Jueves, 12 de enero de 2012


A uno le gustaría acunar los pequeños instantes entre los brazos, como ya hace tanto hizo con sus hijas. Ese tiempo que se extiende y deposita sus pasos sobre nuestros propios pasos, adormecerlos, esperar a que cierren los ojos, dejar que se confundan con la propia piel si es preciso, y luego, una vez rendidos, depositarlos dentro del corazón, con el mimo con el que colocaba los cuerpecitos de mis niñas sobre la cuna en medio de la madrugada, para, algo más tarde, despertar despacio y con caricias a esos instantes atesorados, evitando que se espanten y huyan de mí, y poderlos usar, viajar sobre ellos, prolongar un poco más ese privilegio que, no obstante, la vida me concede y me regala cada jornada.
Es tan viejo el adagio, que ya se usa como muletilla sin mucho sentido; algunas veces parece que no nos damos cuenta de lo que decimos. El tiempo es oro, y semejante verdad sólo es apreciada, por quien lo persigue sin encontrarlo. Y tan verdad es, que si uno tuviera oro de sobra, compraría tiempo, lo invertiría en tiempo: hay tanto mundo que ver, tantos libros que leer, tantas vidas de las que aprender, algunas líneas que escribir…
Porque, como decía Azorín (y yo he dicho mucho más torpemente que él, sin saber que el maestro alicantino lo escribió), cuando no hago nada, cuando paseo o contemplo cualquier cosa, entonces algo está sucediendo, algo que algún día brotará, imprevisible como la hierba. Porque, como decía Cernuda, el poeta necesita del ocio, eso que el llamaba ocio creativo.
Es habitual que no se comparta lo que digo. Cuando oso insinuar algo así ante quienes me rodean, miran con cierto desdén, y casi puedo leer en sus frentes lo que recorre el intrincado circuito de sus neuronas.
Sólo corroborarán mis palabras quienes son mordidos por el mismo alacrán y padecen de la misma necesidad.
Ser poeta, sobre todo desde el Romanticismo, ha implicado ser catalogado dentro del grupo de seres extraños, casi una especie en extinción que, mientras el humano use de la palabra, sin embargo, nunca desaparecerá.
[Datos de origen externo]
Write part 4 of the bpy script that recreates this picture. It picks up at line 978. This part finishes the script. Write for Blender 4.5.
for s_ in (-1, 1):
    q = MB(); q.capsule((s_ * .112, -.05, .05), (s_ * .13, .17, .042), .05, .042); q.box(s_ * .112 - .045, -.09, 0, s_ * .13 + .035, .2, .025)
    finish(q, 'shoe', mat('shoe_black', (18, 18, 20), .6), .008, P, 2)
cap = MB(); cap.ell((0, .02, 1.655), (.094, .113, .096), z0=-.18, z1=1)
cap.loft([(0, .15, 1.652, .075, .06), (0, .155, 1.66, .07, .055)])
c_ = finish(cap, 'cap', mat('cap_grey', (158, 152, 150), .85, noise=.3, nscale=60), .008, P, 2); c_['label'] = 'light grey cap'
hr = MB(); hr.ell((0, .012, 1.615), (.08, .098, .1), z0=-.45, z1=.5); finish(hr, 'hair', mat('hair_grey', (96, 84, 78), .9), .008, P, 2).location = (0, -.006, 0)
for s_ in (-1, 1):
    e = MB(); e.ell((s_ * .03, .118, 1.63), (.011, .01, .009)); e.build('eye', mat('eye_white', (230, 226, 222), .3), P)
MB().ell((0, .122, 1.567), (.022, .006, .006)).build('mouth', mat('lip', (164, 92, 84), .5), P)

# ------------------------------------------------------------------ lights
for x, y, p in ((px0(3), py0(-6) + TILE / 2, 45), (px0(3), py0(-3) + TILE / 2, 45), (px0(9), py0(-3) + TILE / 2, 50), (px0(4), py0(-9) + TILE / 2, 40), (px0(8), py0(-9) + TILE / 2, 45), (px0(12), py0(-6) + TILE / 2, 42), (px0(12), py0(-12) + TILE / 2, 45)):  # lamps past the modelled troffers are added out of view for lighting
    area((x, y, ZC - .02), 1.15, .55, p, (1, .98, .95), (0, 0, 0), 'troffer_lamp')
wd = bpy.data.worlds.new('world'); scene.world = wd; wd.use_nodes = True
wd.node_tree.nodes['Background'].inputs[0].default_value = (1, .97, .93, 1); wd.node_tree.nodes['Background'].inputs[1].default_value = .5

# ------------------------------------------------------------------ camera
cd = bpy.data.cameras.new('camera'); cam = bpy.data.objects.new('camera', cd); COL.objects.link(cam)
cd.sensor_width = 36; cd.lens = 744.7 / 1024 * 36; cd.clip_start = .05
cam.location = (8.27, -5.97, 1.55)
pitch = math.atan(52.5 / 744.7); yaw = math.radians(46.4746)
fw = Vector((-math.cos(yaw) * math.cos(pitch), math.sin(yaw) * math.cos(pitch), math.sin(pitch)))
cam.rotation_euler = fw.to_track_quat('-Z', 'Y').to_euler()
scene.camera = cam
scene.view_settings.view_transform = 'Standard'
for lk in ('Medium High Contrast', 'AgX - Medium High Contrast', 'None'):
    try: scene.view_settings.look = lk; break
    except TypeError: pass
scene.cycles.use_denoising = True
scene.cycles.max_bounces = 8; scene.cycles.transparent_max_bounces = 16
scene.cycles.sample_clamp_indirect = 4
Es verdad que en muchas ocasiones los propios poetas han ganado a pulso tal opinión, pues en demasiadas ocasiones, partiendo de estas premisas u otras similares, han puesto su tarea como la más importante del universo, cuando, realmente, sólo somos poetas. Nada más que poetas.
Y nada menos.
Pero en estos tiempos en que únicamente se entiende al ser humano desde la óptica de la producción, la eficacia, la rentabilidad y la eficiencia, es probable que, además de raros ornitorrincos de color púrpura, se nos considere –no tardando mucho- como ‘asociales’, por no usar otra palabra más fuerte.
Mejor, quizá, mantener la apariencia de normalidad y desarrollar una actividad que nos justifique ante el mundo, para, al final, poder decir con orgullo aquello que escribió Machado, sin falsas modestias:
Y al cabo, nada os debo; debeisme cuanto he escrito.
         A mi trabajo acudo, con mi dinero pago
         el traje que me cubre y la mansión que habito,
         el pan que me alimenta y el lecho donde yago.
Y aún así, cuando explicas, casi avergonzado, que has dedicado tu ocio a la lectura o a la escritura, sientes las saetas de las miradas conmiserativas sobre ti; y aunque callen, pues me estiman –no lo dudo-, piensan algo así: ‘Ay, pobre, cómo están algunos…’.